What is the count of lines that hold the word "script"? Give only the number.

#### Given data
++++++++

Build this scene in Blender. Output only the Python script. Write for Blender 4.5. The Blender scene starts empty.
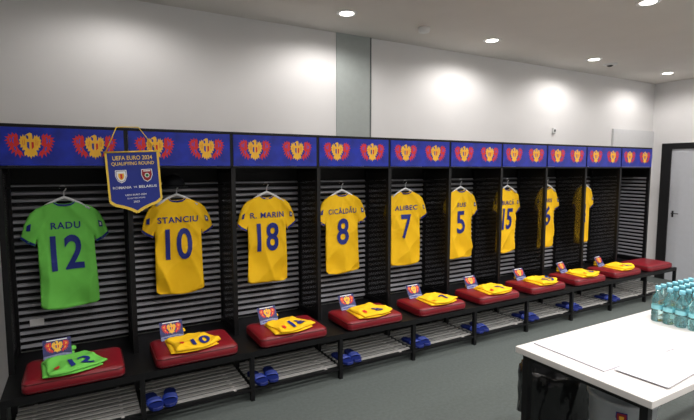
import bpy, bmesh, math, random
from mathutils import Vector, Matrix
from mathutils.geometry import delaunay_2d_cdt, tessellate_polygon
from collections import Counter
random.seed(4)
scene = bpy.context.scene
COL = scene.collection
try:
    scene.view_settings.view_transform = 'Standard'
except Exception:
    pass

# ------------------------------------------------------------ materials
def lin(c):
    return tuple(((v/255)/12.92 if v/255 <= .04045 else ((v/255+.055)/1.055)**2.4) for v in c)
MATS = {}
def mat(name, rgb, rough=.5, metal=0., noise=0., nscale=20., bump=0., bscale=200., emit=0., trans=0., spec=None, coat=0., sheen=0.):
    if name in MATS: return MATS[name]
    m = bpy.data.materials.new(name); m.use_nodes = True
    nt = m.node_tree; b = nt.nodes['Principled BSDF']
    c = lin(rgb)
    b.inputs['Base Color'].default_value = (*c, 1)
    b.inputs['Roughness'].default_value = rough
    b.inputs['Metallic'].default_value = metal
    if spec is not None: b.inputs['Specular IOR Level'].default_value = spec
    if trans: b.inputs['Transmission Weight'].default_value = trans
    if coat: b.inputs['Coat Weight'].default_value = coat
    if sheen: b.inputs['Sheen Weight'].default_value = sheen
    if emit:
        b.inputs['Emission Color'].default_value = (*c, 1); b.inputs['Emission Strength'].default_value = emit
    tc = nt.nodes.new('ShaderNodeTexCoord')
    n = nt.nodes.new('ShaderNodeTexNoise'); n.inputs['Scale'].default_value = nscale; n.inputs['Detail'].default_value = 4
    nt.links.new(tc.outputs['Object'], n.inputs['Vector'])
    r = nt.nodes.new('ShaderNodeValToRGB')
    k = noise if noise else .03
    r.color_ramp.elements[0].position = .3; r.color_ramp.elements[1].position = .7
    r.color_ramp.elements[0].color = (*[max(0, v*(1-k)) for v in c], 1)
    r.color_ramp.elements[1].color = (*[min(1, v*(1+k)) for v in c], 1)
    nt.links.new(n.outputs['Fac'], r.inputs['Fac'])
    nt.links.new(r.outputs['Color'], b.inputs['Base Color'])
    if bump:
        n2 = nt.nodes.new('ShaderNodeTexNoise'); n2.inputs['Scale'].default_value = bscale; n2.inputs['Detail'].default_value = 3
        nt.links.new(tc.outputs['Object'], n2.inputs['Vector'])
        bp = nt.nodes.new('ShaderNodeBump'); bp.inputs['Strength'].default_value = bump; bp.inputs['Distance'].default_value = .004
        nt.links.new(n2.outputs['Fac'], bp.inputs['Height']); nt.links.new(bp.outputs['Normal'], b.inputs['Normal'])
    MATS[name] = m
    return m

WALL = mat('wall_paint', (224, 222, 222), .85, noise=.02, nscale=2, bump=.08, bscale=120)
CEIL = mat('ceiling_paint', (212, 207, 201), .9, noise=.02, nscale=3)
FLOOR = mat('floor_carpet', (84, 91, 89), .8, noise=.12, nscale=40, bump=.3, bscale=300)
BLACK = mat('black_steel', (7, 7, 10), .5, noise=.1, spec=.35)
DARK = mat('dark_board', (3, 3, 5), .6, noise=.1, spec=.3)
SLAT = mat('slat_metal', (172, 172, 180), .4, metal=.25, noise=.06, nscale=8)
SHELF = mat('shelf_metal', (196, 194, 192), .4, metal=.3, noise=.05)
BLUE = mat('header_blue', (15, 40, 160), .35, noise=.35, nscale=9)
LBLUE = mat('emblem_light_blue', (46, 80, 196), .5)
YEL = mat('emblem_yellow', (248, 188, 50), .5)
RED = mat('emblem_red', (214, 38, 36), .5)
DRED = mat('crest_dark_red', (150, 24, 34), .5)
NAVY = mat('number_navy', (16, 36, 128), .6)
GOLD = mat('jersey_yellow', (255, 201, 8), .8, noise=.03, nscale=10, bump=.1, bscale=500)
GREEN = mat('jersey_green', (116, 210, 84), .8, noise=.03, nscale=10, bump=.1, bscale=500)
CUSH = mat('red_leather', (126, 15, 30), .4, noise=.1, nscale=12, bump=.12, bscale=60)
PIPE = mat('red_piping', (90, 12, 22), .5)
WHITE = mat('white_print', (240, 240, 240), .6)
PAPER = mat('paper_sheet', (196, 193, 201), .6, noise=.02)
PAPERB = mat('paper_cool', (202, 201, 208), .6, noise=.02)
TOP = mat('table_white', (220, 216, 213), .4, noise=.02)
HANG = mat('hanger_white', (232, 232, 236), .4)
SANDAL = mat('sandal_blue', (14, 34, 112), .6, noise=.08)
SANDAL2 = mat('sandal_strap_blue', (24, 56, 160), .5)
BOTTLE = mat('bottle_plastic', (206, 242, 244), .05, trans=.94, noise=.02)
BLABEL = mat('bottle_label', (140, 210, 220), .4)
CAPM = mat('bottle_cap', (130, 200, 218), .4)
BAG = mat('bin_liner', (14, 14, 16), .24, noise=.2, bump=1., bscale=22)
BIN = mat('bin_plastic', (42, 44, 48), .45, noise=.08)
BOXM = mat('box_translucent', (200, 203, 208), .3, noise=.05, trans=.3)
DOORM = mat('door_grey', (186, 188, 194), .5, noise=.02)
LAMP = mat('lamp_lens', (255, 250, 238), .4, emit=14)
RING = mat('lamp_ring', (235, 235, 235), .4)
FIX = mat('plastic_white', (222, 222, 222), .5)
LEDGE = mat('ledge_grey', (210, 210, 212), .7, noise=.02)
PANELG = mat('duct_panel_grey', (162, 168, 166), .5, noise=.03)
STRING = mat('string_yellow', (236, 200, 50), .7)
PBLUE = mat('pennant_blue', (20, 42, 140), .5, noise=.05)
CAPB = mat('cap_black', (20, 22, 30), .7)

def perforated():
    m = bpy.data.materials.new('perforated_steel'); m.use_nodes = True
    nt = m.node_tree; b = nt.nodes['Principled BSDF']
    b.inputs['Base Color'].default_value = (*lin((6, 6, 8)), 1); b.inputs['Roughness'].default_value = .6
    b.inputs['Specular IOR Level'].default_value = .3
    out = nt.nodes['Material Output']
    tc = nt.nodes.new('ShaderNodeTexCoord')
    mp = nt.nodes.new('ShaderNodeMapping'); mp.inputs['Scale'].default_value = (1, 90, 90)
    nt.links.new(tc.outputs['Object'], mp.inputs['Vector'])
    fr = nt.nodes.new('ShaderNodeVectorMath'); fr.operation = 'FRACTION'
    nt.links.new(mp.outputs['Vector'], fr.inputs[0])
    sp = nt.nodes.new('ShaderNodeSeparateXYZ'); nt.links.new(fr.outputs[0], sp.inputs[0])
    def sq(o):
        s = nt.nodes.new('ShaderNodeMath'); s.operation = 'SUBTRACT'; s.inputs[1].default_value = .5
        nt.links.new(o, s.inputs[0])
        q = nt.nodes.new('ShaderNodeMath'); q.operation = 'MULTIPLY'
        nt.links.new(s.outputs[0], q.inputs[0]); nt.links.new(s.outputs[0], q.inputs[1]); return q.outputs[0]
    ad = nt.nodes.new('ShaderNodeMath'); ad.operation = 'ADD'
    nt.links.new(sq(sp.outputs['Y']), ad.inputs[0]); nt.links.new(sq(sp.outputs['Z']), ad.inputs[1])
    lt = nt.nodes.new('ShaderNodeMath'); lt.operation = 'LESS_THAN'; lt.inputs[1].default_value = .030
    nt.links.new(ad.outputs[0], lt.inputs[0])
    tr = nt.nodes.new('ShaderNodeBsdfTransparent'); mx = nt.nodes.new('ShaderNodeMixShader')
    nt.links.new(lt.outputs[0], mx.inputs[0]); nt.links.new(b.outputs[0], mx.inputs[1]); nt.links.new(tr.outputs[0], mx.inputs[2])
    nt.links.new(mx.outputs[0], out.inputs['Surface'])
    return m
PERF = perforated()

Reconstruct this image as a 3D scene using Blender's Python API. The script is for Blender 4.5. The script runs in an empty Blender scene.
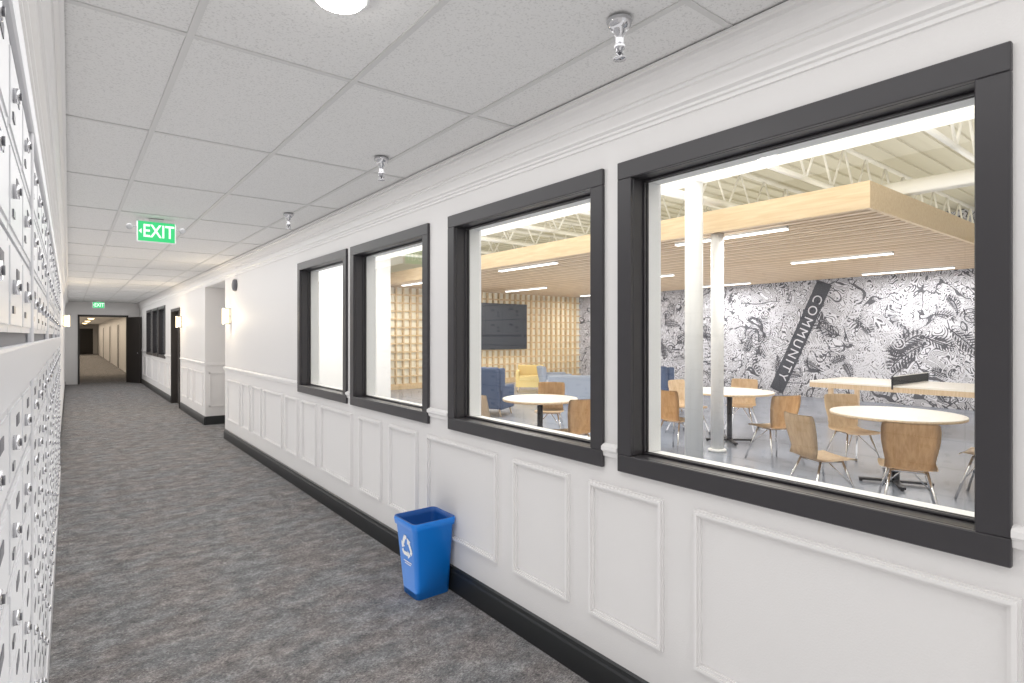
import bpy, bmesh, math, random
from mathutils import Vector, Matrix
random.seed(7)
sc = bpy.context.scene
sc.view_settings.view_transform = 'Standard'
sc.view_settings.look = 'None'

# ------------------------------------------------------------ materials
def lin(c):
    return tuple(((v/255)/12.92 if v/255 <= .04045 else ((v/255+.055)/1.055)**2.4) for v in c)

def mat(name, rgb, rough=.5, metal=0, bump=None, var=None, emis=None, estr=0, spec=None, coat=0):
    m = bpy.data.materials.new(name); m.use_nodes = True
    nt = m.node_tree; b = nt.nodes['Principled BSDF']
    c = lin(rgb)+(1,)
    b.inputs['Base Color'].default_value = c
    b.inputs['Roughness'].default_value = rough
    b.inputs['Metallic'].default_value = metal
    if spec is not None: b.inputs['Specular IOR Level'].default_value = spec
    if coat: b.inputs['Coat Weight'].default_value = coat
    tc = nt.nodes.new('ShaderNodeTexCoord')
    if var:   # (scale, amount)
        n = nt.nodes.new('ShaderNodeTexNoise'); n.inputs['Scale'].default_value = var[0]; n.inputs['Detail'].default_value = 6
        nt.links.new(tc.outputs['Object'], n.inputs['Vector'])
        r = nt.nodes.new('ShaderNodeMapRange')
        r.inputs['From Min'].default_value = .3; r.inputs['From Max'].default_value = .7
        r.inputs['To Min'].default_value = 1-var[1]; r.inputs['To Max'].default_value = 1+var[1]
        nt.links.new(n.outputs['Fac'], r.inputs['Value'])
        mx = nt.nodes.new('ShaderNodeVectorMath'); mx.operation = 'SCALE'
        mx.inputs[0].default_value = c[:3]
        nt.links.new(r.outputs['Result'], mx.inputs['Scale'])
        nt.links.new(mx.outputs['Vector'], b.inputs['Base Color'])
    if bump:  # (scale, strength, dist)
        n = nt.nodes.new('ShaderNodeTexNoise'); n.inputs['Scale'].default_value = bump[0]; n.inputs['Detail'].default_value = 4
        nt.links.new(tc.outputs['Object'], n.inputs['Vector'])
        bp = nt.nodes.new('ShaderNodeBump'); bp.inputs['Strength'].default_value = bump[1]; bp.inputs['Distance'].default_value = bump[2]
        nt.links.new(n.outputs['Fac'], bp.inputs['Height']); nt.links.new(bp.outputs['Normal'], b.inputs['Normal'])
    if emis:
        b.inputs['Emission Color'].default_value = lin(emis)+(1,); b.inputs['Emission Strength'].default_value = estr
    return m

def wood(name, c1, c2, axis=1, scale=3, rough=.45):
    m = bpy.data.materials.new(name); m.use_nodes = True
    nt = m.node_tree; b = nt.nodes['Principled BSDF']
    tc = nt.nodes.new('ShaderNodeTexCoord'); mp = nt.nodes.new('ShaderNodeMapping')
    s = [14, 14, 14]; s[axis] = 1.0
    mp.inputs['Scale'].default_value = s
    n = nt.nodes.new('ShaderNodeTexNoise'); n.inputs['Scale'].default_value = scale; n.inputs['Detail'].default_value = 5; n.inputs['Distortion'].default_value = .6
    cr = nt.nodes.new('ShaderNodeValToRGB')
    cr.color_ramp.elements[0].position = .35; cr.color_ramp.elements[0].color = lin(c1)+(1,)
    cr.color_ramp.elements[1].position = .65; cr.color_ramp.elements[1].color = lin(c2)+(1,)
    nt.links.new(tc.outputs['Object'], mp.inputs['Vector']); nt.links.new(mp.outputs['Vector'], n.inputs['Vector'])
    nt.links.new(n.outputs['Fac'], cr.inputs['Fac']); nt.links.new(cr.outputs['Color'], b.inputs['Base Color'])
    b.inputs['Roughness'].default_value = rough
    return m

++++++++

#### Correct result
2